Dass Han Kang letztes Jahr den Literaturnobelpreis gewonnen hat, ist nicht an mir vorbeigegangen. Aber ich hatte bisher keine Bücher von ihr gelesen. Als Unmöglicher Abschied letztes Jahr dann im NetGalley-Adventskalender auftauchte, freute ich mich darüber sehr und wollte es gerne lesen. Und das nicht nur, weil Han Kang Nobelpreisträgerin ist: ich mag Bücher sehr gerne, in denen vergangene Ereignisse aus heutiger Perspektive aufgegriffen und aufgearbeitet werden.
Mit Unmöglicher Abschied geht Han Kang auf das Jeju-Massaker ein. Zwischen April 1948 und Mai 1949 wurden als Reaktion auf Streiks und Proteste insgesamt rund 30.000 Bewohner*innen der Jeju-Insel auf brutale Art getötet, darunter auch Kinder. Danach war es gut 50 Jahre lang unter Androhung von Folter und hohen Haftstrafen verboten, über das Massaker auch nur zu sprechen. Erst 2003 kam es zu einer ersten offiziellen Untersuchung des Massakers sowie einer Entschuldigung durch den damaligen koreanischen Präsidenten Roh Moo-hyun.
(Quelle für die Informationen in diesem Absatz: Wikipedia)
Und während Han Kang zwar einige Gräueltaten der Täter*innen beschreibt, geht es doch vor allem um das Leid der Überlebenden, die nicht wussten, lange nicht wissen durften, was mit ihren Familienangehörigen und Freund*innen geschah. Es geht um den langen Kampf für die Anerkennung und Aufarbeitung einer staatlichen Handlung, die 2003 als Genozid bezeichnet wurde. Und es geht um das transgenerationale Trauma, das aus dem Jeju-Massaker entstand.
Das sind Aspekte des Buches, die sehr einfühlsam beschrieben waren und mich sehr mitnahmen. Man merkte in den Rückblicken, wie auch ein Mensch, der selbst noch gar nicht geboren war zur Zeit des Jeju-Massakers, die Auswirkungen dessen zu spüren bekommt. Auch wie unterschiedlich Menschen auf derartige Traumata reagieren – den Verlust der eigenen Familie, Folter und den Anblick tausender toter Menschen – war in meinen Augen gut dargestellt.

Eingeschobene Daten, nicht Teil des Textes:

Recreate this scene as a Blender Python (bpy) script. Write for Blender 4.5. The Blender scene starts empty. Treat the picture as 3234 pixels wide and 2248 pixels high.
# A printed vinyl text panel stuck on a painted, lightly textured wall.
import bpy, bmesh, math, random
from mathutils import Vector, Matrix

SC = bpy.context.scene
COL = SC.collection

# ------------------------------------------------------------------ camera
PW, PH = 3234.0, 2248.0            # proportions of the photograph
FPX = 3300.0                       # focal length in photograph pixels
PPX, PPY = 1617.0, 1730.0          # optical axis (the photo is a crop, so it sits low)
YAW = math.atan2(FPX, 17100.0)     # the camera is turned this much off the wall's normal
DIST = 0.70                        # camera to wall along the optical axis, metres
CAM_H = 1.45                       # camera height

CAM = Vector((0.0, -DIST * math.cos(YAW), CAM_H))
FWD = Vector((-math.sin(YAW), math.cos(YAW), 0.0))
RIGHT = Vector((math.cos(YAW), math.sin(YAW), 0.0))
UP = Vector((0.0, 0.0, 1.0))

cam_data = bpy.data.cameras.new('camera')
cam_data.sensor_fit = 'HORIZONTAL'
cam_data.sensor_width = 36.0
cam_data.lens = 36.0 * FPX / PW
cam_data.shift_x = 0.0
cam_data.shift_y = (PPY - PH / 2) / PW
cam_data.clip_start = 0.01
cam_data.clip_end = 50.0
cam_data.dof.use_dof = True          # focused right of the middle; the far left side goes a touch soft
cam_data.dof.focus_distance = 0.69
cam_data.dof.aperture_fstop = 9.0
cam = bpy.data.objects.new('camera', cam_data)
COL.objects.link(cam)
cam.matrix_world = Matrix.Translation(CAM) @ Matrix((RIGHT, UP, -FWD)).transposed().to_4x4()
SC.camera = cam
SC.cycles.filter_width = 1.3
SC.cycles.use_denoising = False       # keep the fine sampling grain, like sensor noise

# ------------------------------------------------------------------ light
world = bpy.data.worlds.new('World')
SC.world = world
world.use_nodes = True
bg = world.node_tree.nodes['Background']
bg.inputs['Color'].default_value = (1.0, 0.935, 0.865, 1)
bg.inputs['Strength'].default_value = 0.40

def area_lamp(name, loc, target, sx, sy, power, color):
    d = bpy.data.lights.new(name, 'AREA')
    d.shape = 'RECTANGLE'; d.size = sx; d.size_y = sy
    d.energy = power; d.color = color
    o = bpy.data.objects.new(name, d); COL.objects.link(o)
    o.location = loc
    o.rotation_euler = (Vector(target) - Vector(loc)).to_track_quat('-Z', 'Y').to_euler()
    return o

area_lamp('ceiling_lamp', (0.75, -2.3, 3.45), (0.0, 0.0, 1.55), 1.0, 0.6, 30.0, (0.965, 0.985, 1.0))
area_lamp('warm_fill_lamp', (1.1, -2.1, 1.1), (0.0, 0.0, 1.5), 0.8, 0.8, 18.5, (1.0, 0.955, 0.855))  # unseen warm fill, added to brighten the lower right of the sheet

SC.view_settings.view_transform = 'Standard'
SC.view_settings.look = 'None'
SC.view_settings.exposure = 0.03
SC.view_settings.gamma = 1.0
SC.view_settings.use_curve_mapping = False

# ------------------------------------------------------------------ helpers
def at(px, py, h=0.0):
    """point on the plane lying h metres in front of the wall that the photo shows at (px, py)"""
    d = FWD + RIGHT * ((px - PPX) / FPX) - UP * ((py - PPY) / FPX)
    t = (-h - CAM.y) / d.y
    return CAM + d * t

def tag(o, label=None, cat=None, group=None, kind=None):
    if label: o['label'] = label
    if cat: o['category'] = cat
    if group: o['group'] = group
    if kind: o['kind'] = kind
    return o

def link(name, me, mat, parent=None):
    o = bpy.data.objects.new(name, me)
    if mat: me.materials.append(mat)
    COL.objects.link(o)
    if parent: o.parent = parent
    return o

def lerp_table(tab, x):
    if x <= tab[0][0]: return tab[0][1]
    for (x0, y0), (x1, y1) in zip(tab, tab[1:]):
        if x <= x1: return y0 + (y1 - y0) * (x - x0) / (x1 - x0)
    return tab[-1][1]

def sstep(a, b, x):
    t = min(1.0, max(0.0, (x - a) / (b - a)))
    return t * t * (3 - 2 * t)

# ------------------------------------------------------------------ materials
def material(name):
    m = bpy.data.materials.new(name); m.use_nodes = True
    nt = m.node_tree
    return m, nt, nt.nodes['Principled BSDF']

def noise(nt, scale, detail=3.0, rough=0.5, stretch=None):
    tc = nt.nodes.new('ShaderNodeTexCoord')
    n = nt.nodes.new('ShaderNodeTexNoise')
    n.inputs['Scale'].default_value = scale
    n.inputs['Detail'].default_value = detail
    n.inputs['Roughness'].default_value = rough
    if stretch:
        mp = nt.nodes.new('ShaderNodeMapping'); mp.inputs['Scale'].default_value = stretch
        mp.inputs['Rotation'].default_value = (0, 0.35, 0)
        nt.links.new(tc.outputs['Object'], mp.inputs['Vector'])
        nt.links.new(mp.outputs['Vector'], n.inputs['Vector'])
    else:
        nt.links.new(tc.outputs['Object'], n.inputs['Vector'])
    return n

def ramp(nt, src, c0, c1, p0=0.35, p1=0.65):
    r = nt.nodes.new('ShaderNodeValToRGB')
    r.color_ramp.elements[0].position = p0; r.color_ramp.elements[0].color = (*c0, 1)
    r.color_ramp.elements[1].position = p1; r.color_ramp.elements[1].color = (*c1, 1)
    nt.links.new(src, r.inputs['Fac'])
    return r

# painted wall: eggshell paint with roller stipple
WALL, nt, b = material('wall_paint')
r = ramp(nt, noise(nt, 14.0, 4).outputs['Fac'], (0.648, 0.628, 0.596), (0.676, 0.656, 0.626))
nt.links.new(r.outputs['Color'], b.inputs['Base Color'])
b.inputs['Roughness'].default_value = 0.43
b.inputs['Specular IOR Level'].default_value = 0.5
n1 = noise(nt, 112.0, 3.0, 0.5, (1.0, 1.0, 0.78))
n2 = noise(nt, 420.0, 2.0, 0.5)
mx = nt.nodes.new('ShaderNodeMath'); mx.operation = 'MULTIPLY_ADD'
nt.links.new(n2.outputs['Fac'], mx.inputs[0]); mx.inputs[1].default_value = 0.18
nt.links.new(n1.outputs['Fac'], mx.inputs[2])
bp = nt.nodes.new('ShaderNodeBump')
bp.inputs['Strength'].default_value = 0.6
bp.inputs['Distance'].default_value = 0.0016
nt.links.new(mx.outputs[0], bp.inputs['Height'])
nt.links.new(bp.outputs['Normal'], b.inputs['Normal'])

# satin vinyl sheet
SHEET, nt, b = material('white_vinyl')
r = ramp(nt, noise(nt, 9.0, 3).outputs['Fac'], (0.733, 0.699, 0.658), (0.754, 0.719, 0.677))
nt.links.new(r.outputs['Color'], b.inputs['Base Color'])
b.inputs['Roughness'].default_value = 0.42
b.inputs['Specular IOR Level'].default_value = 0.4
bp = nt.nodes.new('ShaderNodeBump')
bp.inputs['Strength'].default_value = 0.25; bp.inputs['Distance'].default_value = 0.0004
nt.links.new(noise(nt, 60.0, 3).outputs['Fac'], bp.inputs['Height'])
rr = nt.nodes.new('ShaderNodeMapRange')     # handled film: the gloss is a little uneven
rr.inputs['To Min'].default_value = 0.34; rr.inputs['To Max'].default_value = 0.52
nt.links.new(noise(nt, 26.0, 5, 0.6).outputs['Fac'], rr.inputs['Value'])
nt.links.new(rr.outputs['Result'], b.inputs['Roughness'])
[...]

Für das Buch gibt es von mir dennoch „nur“ drei Sterne, weil ich mit dem Schreibstil Han Kangs und dem Aufbau des Buches meine Probleme hatte. Die Erzählung springt ständig zwischen unterschiedlichen Perspektiven, die sich teilweise Inseon oder Gyeongha zuordnen lassen. Teilweise war ich mir bis zum Ende unschlüssig, aus wessen Sicht manche Teile des Buches erzählt sind. Es lässt sich schnell nicht mehr unterscheiden, was die Realität von Gyeongha ist und was Halluzinationen sind. Damit konnte mich die Autorin nicht abholen.
Auf der einen Seite steht bei diesem Buch also die Erinnerung an ein furchtbares Gräuel, das von staatlicher Seite verübt wurde und unbedingt in Erinnerung bleiben muss. Auf der anderen Seite machten es mir Schreibstil und die ständigen Perspektivwechsel schwer, Unmöglicher Abschied zu lesen.